Thursday, January 19, 2006

Cubeville

I had to snicker at an article in Computerworld entitled Private Office or Cubicle: The Debate Goes On. Maybe the word "debate" is a little strong, yet it's still a controversial subject at many companies.

Except for a brief stint as a Project Manager, I've always shared my space with somebody. Mostly cube farms, but occasionally an office with another party. When I work at home, I seem to get more done. Is that because at home I concentrate on tasks that I can do remotely or because I don't have interruptions? I don't know. I do know I like poking my head over the partition and asking the person next to me a question.

Sure, there are times I'd like my own office; getting into a discussion of how Oracle or MySQL works, annual performance reviews, and interviewing. But for those few times I need an office, there are plenty of conference rooms available.

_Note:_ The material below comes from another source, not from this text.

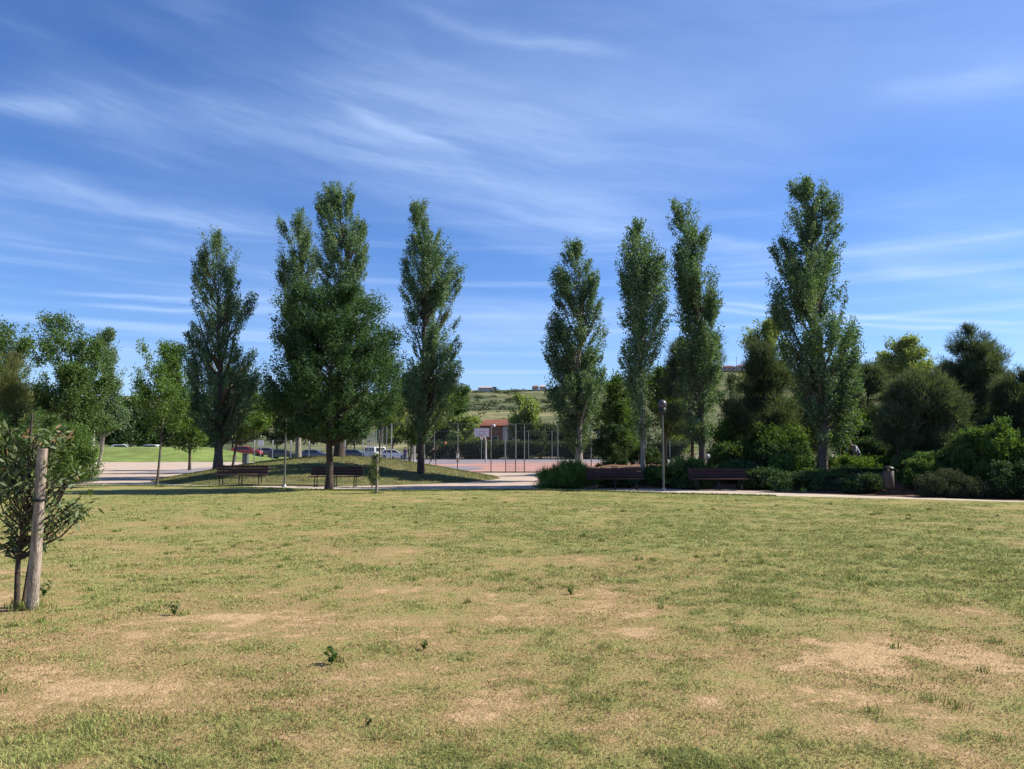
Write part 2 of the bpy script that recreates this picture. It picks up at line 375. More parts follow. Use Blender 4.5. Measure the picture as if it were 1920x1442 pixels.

The debate goes on: Cube or Office?

6 comments:

Tim... said...

Four people, no windows, limited airflow, no partitions. It's the only way to work :)

Cheers

Tim...

Jeff Hunter said...

Hopefully everyone is issued a can of Right Guard in their "Welcome Packet".

David Aldridge said...

Once upon a time: ten people in a square room with desks around the edge, two servers, no windows, no partitions ... ugh.

Cleric said...

No give me my office any day .... along with my email, video phone, chat rooms and any other way I can limit direct human contact.

In case you haven't guessed I am kidding. I to enjoy the ability to converse with my collegues. And would hate being at work without it.

Additionally, some of the new schools of management thought purport that the more open an office, from layout to paypackets to heirarchy, the better. For more info on this read Maverick by Ricardo Semler. There lots of similar case studies this is just the one that sticks out from my uni days.

Jeff Hunter said...

two servers, no windows...

...you had me at no windows...

Anonymous said...

Neither cube nor office allows proper control over the times one needs privacy/concentration and times one needs to interact.